The United States has pressured other countries, including Canada, to block the Chinese company from installing their 5G mobile networks. The U.S. and Australia have already done so, with New Zealand blocking the first attempt of bringing in Huawei.

The pressure from the U.S. to Canada continues to grow as Republican Senator Marco Rubio, wrote to Prime Minister Justin Trudeau to bar the Chinese technology.

In a statement to The Globe and Mail, Mr. Rubio said that “Huawei has direct ties to the Chinese government and Communist Party, has long posed a serious risk to U.S. national security, and I continue to strongly urge Canada to reconsider Huawei’s inclusion in any aspect of its 5G development, introduction, and maintenance.”
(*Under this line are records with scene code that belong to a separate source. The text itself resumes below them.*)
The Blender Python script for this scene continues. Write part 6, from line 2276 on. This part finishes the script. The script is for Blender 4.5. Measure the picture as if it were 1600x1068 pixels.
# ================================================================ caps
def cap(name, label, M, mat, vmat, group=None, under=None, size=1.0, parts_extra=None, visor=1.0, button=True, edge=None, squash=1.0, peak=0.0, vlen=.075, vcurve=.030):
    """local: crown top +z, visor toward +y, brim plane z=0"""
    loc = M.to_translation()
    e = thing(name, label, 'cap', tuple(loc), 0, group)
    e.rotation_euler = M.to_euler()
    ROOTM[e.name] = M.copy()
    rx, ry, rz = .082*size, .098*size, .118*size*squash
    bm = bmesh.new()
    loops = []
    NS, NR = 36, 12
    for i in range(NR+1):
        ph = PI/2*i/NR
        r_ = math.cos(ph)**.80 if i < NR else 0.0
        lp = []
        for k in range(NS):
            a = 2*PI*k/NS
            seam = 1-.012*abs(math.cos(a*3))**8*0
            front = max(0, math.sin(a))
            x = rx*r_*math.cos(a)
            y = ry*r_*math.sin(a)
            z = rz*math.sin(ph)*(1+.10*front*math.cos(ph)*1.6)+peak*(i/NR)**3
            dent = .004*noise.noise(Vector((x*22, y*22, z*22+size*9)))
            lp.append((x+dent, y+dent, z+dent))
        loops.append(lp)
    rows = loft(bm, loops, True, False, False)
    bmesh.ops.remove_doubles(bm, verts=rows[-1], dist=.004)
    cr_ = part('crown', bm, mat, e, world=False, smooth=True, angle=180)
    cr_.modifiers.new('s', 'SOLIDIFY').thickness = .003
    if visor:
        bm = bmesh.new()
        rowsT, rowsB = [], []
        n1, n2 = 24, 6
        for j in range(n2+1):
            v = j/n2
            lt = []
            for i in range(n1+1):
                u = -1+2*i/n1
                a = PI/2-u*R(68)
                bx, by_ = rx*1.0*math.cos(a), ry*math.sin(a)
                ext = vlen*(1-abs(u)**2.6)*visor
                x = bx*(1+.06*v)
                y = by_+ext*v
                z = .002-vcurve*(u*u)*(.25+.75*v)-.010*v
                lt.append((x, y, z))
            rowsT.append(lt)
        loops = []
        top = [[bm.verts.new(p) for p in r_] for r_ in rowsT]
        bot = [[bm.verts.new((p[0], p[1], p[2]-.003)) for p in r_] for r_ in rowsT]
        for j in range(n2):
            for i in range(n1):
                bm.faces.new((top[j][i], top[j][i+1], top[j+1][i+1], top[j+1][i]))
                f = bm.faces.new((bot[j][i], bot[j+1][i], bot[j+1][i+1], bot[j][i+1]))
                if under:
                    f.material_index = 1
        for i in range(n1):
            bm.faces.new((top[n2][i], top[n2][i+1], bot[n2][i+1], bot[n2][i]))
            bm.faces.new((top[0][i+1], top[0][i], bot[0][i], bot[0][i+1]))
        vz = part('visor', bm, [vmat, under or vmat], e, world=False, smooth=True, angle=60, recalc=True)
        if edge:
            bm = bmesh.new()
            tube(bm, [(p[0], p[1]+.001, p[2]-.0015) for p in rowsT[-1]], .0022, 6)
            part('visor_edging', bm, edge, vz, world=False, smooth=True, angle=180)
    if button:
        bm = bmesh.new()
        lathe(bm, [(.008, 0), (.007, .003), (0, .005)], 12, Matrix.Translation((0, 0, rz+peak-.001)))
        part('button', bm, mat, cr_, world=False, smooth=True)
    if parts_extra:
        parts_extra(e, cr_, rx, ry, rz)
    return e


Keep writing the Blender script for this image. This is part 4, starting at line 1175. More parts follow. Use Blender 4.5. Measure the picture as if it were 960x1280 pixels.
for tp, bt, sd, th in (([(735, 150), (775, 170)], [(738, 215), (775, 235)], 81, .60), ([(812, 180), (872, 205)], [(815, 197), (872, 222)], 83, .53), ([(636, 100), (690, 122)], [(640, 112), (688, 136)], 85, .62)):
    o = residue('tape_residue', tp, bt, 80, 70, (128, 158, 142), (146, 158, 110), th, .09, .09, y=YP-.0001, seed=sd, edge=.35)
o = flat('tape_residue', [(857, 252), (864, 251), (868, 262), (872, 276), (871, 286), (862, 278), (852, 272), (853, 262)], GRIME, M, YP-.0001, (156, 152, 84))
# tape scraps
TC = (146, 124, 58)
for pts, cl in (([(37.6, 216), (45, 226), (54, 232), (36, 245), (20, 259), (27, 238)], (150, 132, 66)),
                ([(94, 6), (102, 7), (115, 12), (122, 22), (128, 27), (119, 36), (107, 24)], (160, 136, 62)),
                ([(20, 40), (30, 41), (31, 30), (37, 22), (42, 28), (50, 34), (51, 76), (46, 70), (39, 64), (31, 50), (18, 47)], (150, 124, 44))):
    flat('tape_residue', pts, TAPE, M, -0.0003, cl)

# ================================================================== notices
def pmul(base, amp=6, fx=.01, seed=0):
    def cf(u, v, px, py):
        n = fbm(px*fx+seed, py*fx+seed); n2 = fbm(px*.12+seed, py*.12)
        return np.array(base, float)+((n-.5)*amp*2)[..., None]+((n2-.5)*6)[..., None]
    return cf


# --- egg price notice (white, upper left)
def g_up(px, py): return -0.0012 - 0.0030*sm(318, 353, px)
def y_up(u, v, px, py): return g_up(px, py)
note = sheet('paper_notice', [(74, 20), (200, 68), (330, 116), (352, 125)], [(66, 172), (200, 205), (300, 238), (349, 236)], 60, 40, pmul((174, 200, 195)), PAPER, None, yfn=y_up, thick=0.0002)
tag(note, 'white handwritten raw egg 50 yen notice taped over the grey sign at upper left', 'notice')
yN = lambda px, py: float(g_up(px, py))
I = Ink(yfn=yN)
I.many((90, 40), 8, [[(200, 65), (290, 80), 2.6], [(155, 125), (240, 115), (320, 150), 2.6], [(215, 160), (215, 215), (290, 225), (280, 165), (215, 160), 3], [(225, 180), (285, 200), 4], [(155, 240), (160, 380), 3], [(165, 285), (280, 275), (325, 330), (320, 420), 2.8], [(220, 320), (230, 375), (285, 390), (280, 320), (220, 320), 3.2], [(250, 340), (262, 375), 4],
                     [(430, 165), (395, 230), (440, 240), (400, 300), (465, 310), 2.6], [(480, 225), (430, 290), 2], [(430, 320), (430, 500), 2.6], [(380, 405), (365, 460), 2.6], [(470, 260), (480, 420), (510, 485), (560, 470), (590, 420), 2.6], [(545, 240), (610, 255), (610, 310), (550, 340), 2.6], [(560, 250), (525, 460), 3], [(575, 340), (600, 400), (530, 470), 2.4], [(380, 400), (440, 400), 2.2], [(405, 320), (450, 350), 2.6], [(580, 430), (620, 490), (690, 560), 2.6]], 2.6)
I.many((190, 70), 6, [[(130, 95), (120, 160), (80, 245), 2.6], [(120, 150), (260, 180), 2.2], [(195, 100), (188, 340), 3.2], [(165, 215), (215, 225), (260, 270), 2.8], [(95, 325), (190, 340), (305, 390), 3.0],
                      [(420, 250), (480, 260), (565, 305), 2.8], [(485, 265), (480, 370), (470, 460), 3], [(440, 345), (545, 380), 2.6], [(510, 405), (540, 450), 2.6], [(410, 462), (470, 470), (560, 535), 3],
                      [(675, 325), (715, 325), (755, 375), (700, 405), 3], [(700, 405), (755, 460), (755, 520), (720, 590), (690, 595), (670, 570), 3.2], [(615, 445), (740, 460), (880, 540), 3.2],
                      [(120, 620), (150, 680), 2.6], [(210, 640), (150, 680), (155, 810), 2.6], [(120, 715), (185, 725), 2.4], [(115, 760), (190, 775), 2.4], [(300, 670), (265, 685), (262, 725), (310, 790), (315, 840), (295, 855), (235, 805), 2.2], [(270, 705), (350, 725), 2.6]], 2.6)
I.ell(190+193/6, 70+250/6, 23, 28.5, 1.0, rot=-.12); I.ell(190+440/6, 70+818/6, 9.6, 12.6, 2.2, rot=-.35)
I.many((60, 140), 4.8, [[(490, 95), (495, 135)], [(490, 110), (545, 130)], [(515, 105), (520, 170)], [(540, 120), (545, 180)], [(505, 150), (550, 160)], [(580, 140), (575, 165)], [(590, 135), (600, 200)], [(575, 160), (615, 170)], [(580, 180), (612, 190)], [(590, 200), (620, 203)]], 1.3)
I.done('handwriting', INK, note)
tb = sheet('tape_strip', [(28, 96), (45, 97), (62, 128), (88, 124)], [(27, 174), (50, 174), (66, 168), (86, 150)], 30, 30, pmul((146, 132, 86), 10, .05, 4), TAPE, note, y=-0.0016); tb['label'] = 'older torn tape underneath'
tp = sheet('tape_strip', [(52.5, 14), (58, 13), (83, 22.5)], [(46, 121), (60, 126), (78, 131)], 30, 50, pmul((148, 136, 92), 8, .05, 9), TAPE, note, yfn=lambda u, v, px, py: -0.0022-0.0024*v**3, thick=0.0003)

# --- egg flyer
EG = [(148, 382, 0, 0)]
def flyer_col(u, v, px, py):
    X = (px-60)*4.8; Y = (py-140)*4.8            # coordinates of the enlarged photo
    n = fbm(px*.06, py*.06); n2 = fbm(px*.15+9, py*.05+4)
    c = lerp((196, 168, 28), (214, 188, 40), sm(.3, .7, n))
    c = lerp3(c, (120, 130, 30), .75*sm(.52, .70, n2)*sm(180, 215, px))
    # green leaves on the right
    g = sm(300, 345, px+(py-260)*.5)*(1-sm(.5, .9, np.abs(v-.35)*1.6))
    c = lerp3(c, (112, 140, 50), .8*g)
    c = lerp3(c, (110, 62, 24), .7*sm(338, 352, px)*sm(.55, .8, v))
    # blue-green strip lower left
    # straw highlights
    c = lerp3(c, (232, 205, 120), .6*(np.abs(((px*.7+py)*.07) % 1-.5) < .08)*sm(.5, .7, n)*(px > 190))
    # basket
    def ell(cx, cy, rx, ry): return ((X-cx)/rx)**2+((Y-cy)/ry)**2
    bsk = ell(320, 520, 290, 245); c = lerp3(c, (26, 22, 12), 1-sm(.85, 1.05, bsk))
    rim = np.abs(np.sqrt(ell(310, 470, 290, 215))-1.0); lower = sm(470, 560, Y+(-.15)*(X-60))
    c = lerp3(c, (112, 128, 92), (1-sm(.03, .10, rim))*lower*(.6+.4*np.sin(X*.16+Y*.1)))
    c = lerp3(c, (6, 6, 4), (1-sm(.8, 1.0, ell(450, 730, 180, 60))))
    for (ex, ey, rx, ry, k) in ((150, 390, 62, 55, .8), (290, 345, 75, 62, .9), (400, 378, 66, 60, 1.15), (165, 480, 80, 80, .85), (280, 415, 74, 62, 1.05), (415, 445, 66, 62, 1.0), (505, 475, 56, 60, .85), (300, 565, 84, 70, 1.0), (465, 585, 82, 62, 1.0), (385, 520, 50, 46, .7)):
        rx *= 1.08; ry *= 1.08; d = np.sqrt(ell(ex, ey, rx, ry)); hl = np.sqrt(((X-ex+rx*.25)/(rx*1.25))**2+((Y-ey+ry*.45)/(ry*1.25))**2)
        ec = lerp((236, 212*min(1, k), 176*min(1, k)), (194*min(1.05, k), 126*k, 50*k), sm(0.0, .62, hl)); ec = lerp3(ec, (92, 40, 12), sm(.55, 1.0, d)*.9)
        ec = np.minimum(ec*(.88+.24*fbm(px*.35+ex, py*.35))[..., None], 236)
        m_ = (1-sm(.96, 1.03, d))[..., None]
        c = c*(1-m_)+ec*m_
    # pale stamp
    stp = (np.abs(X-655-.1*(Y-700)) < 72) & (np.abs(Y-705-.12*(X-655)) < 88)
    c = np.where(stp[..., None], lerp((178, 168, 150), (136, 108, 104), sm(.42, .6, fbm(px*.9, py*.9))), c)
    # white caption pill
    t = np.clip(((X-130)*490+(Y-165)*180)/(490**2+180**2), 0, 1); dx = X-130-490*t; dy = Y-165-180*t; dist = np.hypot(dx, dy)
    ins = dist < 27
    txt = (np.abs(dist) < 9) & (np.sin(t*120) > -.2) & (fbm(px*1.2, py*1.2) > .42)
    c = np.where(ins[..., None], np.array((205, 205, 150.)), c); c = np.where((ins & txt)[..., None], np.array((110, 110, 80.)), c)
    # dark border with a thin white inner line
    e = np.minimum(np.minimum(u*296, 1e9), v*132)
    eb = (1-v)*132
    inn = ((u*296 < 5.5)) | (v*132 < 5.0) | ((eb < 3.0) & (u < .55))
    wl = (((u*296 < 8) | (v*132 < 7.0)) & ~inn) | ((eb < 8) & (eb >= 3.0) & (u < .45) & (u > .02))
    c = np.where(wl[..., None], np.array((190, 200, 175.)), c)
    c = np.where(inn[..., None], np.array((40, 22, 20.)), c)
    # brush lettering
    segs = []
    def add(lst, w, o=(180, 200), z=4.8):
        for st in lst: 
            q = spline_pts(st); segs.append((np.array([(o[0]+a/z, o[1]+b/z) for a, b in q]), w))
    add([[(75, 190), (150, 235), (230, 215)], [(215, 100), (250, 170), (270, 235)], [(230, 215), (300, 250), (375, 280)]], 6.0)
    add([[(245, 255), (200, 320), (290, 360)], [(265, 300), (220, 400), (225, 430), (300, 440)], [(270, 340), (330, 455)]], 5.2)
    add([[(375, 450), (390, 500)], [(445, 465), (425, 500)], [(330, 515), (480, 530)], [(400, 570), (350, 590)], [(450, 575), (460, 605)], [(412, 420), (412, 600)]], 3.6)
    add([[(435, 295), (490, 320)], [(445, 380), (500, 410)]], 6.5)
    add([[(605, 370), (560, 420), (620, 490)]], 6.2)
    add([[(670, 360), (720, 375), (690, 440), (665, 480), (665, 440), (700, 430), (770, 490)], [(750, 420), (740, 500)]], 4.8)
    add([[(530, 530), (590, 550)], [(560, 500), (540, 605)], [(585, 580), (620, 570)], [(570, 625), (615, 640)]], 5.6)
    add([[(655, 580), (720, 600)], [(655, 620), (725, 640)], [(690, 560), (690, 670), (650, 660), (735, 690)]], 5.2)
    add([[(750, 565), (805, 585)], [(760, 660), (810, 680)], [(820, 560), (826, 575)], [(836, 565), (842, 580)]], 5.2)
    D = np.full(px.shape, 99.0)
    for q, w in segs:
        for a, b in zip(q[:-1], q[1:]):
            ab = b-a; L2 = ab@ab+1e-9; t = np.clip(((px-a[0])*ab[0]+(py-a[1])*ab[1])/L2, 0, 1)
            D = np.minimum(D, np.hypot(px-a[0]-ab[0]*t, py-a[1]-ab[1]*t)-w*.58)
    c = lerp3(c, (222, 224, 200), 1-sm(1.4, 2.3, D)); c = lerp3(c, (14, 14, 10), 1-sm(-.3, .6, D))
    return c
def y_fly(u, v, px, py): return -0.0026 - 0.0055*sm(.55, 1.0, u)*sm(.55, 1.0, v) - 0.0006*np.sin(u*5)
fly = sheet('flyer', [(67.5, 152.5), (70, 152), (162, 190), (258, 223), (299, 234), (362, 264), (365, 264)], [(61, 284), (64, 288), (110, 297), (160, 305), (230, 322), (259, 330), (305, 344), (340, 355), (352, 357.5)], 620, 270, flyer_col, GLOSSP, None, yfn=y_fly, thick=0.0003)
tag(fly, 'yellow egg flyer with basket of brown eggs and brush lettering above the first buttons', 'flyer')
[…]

Huawei’s ambitions have pushed them to be a “global powerhouse.” However, the arrest is likely to hurt any remaining support the company has in Western countries and to try and gain new business.

The Asian stock markets didn’t take the news lightly. The leading index in Hong Kong fell over 2.5%. In Tokyo, the stock market dropped almost 2%, while the Shanghai’s market fell about 1.7%. Huawei suppliers AAC Technologies (AACAY) and Sunny Optical (SNPTF) quickly dropped around 6% in Hong Kong.

Although with uncertainty looming in the back of the governments and investors’ minds, China still believes they can reach a trade deal with the U.S. sometime early 2019.